## REQUIREMENT
Retype the material that follows, keeping every word as it is.

## SOURCE EXCERPT

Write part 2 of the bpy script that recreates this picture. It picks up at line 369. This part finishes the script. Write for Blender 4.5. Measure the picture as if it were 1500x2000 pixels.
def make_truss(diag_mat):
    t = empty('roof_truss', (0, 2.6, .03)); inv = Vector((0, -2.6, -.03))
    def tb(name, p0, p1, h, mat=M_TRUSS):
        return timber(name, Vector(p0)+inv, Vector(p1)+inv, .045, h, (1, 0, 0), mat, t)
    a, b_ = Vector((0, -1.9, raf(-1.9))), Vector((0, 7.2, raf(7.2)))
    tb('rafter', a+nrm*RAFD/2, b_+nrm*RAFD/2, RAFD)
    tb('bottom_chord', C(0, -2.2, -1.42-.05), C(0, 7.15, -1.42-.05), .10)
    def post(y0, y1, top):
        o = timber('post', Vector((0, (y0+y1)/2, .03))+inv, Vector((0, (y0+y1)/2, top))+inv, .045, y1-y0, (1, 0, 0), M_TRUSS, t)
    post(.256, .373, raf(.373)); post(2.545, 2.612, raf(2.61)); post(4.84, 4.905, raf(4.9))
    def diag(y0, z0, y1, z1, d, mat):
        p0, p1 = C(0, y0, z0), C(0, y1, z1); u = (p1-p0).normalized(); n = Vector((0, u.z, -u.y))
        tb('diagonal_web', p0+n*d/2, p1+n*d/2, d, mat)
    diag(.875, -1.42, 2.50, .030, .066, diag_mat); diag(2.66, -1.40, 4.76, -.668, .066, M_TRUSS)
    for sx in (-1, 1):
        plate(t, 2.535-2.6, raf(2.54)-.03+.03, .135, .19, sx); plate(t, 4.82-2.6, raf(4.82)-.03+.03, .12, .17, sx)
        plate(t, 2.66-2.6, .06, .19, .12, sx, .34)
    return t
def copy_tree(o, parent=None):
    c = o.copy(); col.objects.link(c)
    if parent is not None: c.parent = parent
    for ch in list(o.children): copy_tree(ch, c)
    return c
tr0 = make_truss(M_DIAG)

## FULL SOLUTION
Write part 2 of the bpy script that recreates this picture. It picks up at line 369. This part finishes the script. Write for Blender 4.5. Measure the picture as if it were 1500x2000 pixels.
def make_truss(diag_mat):
    t = empty('roof_truss', (0, 2.6, .03)); inv = Vector((0, -2.6, -.03))
    def tb(name, p0, p1, h, mat=M_TRUSS):
        return timber(name, Vector(p0)+inv, Vector(p1)+inv, .045, h, (1, 0, 0), mat, t)
    a, b_ = Vector((0, -1.9, raf(-1.9))), Vector((0, 7.2, raf(7.2)))
    tb('rafter', a+nrm*RAFD/2, b_+nrm*RAFD/2, RAFD)
    tb('bottom_chord', C(0, -2.2, -1.42-.05), C(0, 7.15, -1.42-.05), .10)
    def post(y0, y1, top):
        o = timber('post', Vector((0, (y0+y1)/2, .03))+inv, Vector((0, (y0+y1)/2, top))+inv, .045, y1-y0, (1, 0, 0), M_TRUSS, t)
    post(.256, .373, raf(.373)); post(2.545, 2.612, raf(2.61)); post(4.84, 4.905, raf(4.9))
    def diag(y0, z0, y1, z1, d, mat):
        p0, p1 = C(0, y0, z0), C(0, y1, z1); u = (p1-p0).normalized(); n = Vector((0, u.z, -u.y))
        tb('diagonal_web', p0+n*d/2, p1+n*d/2, d, mat)
    diag(.875, -1.42, 2.50, .030, .066, diag_mat); diag(2.66, -1.40, 4.76, -.668, .066, M_TRUSS)
    for sx in (-1, 1):
        plate(t, 2.535-2.6, raf(2.54)-.03+.03, .135, .19, sx); plate(t, 4.82-2.6, raf(4.82)-.03+.03, .12, .17, sx)
        plate(t, 2.66-2.6, .06, .19, .12, sx, .34)
    return t
def copy_tree(o, parent=None):
    c = o.copy(); col.objects.link(c)
    if parent is not None: c.parent = parent
    for ch in list(o.children): copy_tree(ch, c)
    return c
tr0 = make_truss(M_DIAG)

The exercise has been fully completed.